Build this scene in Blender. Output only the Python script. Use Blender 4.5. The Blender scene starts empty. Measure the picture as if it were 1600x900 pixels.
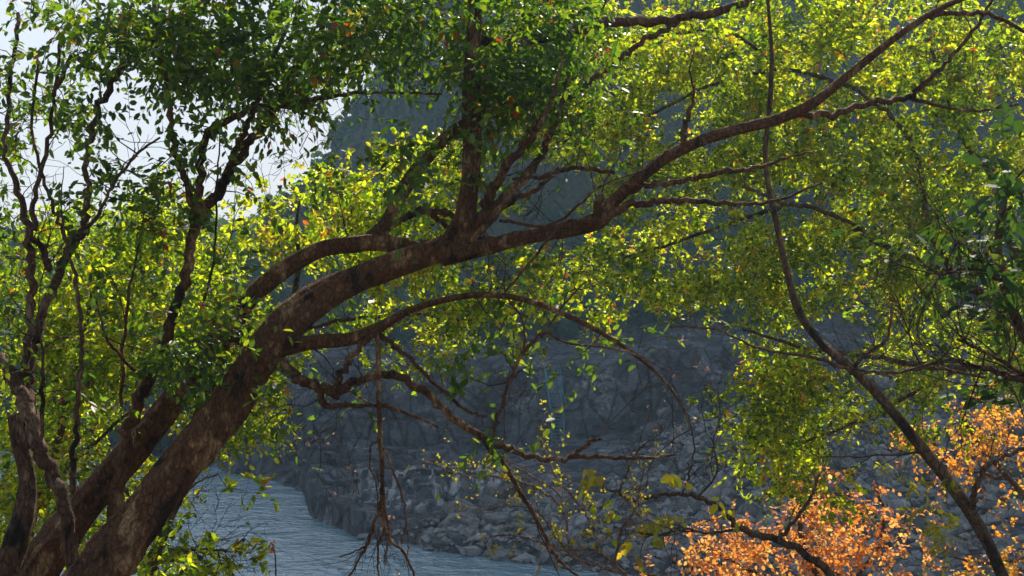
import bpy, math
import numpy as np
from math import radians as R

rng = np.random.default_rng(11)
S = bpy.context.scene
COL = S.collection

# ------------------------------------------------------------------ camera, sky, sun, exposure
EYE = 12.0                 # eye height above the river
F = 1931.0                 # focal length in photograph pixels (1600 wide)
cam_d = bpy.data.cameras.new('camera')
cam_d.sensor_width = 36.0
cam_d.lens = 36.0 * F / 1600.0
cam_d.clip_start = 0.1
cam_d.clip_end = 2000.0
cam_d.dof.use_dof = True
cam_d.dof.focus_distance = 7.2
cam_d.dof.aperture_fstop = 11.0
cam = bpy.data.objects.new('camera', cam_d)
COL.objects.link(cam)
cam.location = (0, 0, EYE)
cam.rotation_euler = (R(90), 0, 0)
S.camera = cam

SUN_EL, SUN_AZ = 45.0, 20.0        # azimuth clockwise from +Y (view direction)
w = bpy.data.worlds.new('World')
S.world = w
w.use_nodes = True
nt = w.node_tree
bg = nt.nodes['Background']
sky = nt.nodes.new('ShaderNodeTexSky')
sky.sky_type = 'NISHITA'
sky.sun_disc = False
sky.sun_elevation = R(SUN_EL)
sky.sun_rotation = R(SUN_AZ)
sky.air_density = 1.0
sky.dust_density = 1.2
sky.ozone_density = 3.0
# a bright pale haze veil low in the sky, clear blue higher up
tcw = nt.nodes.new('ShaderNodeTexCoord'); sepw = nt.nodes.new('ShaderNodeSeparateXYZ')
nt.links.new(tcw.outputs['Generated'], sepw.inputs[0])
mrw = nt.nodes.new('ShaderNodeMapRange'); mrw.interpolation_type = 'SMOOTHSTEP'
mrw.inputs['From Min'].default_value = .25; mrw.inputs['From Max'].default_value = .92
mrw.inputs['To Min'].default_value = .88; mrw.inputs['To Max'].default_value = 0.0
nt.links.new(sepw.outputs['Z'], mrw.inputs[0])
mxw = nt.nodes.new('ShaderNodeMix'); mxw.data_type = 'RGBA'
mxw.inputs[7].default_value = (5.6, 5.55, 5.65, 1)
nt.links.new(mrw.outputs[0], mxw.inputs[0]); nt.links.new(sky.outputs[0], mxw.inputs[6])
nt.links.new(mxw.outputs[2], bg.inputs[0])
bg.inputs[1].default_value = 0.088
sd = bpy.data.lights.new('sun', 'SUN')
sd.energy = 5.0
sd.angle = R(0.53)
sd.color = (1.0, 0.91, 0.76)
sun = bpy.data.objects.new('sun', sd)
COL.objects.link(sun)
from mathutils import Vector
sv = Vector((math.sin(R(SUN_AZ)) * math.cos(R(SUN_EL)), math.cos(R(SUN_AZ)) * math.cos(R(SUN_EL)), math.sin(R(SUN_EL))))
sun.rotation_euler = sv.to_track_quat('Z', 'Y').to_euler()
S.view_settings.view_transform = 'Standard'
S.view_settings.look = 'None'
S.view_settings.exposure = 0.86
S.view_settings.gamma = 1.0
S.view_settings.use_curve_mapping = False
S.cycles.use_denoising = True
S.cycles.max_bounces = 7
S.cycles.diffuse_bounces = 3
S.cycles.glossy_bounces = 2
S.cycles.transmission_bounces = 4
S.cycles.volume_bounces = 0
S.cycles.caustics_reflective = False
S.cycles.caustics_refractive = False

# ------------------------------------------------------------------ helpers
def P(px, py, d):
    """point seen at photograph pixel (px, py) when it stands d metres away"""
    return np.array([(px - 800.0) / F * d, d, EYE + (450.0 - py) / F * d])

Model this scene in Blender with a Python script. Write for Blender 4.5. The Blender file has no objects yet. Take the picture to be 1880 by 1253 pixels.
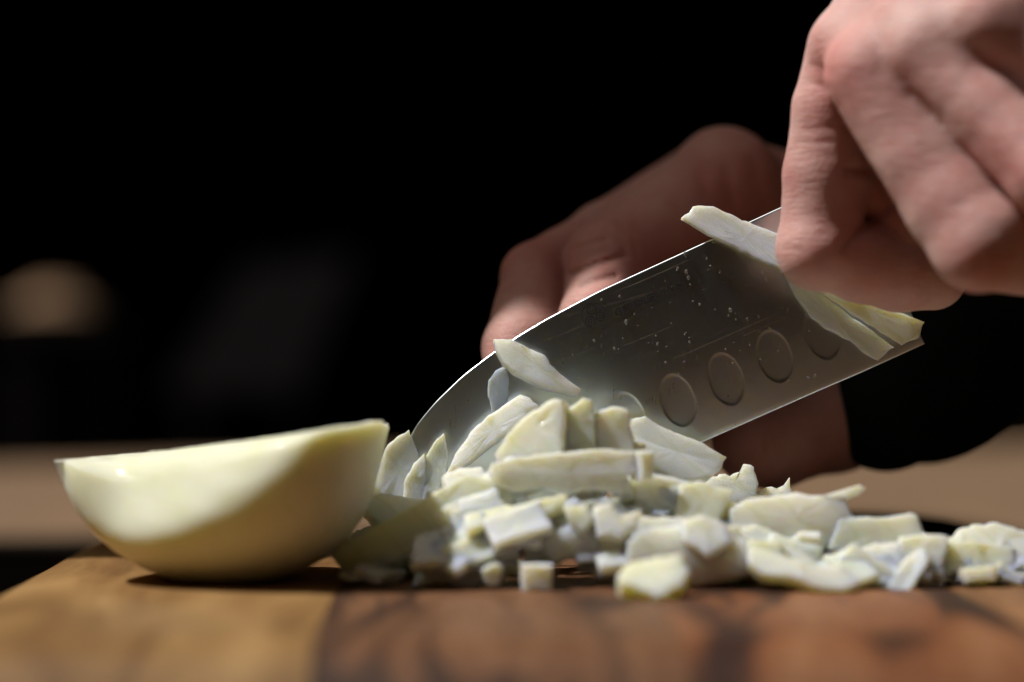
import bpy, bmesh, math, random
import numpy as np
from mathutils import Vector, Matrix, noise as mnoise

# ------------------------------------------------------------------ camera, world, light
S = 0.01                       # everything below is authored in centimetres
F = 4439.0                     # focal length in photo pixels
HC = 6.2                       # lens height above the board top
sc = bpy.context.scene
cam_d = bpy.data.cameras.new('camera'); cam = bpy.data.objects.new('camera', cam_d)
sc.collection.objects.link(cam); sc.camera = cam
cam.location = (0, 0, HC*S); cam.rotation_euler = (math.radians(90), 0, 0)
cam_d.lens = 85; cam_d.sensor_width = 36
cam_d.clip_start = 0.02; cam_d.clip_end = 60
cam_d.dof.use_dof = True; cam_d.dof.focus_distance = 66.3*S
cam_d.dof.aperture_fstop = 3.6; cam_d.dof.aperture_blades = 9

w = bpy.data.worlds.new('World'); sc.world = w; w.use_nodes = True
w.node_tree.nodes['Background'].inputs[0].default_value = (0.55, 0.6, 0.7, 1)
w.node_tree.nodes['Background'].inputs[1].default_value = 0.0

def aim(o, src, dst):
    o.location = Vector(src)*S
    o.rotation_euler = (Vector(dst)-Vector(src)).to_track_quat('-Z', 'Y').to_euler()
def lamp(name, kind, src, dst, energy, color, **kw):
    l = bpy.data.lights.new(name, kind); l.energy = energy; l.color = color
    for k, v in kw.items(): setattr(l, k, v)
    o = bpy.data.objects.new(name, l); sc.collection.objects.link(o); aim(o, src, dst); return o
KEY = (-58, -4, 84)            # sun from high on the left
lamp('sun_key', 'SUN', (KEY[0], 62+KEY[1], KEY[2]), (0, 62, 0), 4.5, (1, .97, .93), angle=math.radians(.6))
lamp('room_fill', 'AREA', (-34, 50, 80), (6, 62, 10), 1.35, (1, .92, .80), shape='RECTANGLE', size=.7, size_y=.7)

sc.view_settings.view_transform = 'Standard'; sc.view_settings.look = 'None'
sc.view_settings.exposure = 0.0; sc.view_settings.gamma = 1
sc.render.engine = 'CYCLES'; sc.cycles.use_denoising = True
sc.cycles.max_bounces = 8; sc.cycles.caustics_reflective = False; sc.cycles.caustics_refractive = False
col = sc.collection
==
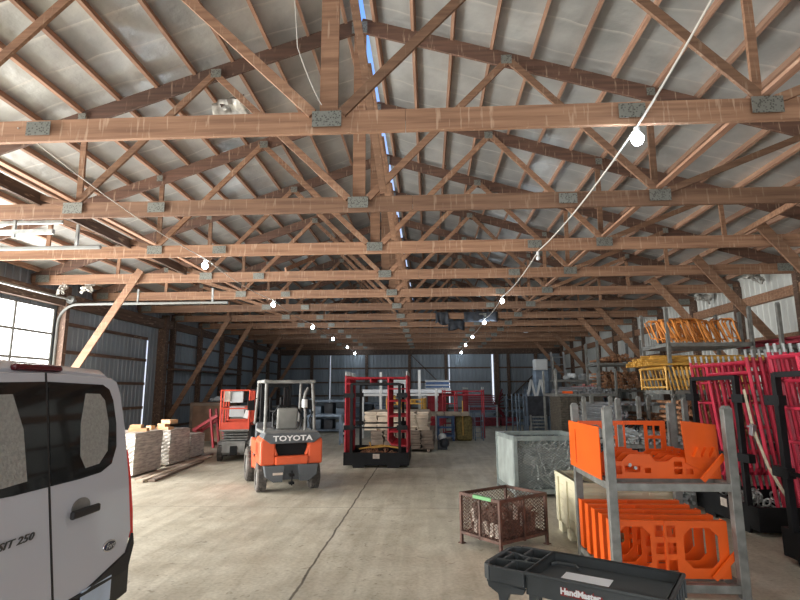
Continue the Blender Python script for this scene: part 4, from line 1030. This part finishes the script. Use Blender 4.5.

### EXERCISE GOAL
What lines above run from the one with "Model this scene" to the one with "from mathutils import Vector, Matrix, noise"? Give them again exactly, ends included, and leave the pictures out.

### FINISHED TASK
Model this scene in Blender with a Python script. Write for Blender 4.5. The Blender file has no objects yet. Take the picture to be 1880 by 1253 pixels.
import bpy, bmesh, math, random
import numpy as np
from mathutils import Vector, Matrix, noise as mnoise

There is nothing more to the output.